Une autre conséquence de la mécanisation: l'obligation de changer
de bovins. La race d'Aubrac que nous avions uniquement jusqu'alors
ne s'avère plus rentable. Elle était surtout bonne pour le travail.
Les boeufs d'Aubrac étaient recherchés dans toute la France,
aucune autre race ne l'égalait pour travailler. Les tracteurs
l'ont supplantée. Ce qui faisait leur force pour le travail
c'est qu'ils avaient le devant plus développé que le derrière.
Cette qualité devient un défaut pour la boucherie.
Si une vache d'Aubrac est médiocre laitière, elle a cependant de
bonnes qualités: les vêlages sont réguliers et relativement faciles.

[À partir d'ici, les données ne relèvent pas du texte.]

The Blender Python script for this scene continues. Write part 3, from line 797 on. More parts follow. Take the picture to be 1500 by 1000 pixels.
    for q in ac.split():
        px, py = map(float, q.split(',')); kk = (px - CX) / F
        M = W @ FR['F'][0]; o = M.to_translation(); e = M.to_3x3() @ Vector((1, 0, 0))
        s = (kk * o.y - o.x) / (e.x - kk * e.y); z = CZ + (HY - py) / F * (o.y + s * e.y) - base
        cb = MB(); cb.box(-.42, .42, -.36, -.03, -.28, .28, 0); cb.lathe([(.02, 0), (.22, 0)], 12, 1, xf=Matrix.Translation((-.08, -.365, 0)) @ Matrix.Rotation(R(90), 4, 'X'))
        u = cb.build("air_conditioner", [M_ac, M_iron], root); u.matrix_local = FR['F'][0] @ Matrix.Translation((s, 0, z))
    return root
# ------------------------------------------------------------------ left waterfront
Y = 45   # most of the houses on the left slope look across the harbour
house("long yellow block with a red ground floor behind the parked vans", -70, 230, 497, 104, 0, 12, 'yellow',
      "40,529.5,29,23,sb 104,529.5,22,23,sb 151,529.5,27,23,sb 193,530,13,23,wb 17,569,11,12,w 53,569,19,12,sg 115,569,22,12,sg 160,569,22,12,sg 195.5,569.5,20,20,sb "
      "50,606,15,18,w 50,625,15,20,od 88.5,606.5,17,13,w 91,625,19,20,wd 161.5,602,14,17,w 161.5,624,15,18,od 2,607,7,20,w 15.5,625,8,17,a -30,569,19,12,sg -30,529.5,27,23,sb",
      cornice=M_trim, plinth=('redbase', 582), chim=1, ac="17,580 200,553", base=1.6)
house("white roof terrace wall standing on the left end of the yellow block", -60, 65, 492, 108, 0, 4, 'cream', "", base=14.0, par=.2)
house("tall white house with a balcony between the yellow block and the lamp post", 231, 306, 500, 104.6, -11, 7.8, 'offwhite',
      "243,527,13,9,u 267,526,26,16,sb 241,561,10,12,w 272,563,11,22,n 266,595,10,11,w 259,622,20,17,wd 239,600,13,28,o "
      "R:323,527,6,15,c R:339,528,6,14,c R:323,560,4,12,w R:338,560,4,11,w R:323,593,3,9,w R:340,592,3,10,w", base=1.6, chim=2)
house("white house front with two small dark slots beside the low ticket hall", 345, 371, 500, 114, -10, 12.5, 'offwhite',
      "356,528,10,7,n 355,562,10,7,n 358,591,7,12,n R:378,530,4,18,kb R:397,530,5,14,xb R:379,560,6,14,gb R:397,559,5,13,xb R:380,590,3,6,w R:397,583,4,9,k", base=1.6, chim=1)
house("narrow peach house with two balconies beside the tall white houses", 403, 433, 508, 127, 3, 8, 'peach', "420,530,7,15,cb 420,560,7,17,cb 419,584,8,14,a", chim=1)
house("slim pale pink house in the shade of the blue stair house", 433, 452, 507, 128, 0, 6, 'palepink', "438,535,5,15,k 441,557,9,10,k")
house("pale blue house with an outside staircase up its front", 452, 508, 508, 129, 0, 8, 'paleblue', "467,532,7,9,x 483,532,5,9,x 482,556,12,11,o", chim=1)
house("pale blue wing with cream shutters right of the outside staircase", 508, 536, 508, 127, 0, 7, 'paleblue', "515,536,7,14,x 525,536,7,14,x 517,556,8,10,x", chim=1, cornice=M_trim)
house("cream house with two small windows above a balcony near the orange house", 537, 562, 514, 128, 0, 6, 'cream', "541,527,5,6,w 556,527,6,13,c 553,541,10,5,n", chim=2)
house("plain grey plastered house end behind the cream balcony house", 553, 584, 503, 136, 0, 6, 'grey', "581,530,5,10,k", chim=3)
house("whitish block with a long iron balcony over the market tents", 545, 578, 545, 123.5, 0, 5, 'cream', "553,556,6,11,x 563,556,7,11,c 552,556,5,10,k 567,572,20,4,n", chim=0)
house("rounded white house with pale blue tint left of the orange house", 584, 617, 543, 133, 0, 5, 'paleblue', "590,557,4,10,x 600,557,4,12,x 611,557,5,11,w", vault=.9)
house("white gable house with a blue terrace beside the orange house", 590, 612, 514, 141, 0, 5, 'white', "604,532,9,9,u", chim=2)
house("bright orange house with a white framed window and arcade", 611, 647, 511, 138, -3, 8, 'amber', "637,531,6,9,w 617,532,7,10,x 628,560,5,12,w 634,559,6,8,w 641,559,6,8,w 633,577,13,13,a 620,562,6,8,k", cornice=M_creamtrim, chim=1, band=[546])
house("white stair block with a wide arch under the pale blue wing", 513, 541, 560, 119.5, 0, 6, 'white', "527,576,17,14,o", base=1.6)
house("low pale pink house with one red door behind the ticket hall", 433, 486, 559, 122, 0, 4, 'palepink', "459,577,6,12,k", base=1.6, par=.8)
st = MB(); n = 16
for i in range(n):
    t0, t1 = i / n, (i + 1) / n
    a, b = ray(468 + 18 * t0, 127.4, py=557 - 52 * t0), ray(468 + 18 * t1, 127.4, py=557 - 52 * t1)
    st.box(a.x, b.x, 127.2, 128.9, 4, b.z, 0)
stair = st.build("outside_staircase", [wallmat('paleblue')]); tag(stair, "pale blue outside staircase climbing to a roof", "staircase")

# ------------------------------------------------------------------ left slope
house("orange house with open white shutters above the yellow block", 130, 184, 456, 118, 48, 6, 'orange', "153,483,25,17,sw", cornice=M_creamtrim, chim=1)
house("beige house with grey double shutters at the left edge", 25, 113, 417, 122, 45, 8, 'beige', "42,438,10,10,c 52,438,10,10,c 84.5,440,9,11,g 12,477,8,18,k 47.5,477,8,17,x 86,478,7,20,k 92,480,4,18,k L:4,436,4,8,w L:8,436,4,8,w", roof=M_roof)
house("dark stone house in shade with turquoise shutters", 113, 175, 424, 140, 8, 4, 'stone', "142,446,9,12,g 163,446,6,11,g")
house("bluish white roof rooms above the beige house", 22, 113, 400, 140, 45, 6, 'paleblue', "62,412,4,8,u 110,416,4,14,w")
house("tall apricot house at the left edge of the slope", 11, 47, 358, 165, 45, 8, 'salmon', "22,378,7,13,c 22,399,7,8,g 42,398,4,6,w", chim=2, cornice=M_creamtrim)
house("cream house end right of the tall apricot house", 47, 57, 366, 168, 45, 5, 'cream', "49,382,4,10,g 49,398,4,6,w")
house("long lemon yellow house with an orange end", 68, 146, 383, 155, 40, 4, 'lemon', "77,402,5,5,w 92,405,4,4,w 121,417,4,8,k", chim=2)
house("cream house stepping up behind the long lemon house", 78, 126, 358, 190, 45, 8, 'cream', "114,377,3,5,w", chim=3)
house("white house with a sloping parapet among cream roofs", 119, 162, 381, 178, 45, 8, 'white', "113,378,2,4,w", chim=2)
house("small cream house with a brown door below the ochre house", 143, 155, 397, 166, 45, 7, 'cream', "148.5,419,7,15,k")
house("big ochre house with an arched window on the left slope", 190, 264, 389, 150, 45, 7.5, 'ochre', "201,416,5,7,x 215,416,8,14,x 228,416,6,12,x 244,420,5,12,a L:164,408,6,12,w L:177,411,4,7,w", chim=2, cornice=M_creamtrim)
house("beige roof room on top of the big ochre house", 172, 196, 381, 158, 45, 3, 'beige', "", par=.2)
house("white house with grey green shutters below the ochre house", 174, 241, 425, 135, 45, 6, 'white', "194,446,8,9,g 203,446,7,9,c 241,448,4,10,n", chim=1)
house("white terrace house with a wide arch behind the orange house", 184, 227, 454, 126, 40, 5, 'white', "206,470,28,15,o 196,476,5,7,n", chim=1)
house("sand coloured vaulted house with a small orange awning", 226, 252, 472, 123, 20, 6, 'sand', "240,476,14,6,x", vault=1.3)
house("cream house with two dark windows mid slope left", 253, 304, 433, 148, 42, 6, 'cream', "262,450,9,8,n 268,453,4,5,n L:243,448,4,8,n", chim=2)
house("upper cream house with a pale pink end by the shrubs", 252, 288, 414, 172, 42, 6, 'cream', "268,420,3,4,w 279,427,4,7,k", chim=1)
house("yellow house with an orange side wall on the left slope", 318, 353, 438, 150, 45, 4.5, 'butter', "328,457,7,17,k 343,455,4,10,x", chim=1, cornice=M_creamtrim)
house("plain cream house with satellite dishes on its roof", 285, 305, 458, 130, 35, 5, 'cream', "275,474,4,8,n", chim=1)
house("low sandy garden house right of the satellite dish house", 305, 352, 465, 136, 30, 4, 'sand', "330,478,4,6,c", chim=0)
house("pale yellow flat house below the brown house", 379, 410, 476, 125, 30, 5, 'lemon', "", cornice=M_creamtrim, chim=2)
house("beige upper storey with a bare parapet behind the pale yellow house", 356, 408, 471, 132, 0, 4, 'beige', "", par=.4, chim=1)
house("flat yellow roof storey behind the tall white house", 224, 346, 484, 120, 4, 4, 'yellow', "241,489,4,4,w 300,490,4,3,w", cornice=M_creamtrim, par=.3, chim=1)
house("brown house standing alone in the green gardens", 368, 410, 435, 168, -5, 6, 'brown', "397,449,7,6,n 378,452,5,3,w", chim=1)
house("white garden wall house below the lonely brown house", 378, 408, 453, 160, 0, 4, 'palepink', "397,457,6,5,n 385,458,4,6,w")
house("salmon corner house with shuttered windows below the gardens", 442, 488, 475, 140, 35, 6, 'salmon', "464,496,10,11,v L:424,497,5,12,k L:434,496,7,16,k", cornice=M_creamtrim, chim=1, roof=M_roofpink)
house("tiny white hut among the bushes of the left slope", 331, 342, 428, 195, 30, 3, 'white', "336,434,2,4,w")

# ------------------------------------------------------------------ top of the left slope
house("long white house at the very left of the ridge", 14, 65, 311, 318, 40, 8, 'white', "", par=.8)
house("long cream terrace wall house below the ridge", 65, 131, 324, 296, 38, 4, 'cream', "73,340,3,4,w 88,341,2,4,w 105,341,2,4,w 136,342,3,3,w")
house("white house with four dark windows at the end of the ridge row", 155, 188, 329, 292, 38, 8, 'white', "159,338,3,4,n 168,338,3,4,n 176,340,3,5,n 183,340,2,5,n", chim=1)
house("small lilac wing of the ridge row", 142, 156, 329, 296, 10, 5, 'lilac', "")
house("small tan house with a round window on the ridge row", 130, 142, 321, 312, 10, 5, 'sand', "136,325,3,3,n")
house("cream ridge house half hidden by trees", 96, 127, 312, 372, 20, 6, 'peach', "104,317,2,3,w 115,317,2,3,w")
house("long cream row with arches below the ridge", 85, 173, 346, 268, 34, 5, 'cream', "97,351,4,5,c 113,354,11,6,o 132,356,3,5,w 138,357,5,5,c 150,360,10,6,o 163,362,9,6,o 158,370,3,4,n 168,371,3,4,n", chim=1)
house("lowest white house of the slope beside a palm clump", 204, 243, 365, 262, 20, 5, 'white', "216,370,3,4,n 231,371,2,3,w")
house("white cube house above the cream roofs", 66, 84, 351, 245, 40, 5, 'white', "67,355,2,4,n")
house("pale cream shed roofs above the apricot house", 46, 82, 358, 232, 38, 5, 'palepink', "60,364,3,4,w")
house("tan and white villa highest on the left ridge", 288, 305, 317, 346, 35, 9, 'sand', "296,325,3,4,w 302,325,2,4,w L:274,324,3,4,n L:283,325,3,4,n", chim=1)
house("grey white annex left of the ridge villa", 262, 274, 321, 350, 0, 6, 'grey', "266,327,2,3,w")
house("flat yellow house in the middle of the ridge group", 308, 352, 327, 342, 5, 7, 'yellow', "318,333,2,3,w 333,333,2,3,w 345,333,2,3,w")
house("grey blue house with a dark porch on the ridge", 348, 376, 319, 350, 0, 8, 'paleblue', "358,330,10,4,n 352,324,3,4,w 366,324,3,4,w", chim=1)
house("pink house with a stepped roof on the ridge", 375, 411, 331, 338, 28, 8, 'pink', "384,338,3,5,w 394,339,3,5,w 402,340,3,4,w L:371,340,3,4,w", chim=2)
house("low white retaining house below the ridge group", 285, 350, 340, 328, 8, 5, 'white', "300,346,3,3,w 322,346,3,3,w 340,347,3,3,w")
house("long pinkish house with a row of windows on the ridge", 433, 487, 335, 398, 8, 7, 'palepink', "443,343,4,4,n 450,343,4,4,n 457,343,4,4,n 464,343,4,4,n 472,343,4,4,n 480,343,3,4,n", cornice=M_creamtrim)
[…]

Elle se contente d'une nourriture médiocre et est résistante aux
intempéries. Avec un taureau charolais elle arrive à faire des
produits aussi bons que le charolais pur. Aussi essaie t'on de
la conserver. Des primes sont distribuées à ceux qui veulent bien
continuer à élever des jeunes femelles de race pure. On assiste
encore à un certain tâtonnement quant au choix de la race à adopter.
Ceux qui se tournent vers la production laitière ont adopté la race
frisonne. Ce sont des exploitants relativement jeunes à la tête de
propriétés de moyenne importance. Les exploitants âgés et les grosses
fermes font le croisement Charolais-Aubrac. Comme les femelles de
remplacement Aubrac sont rares et chères, beaucoup gardent des
femelles issues de croisement. D'autres essaient la femelle Limousine.
On ne peut pas encore juger du résultat.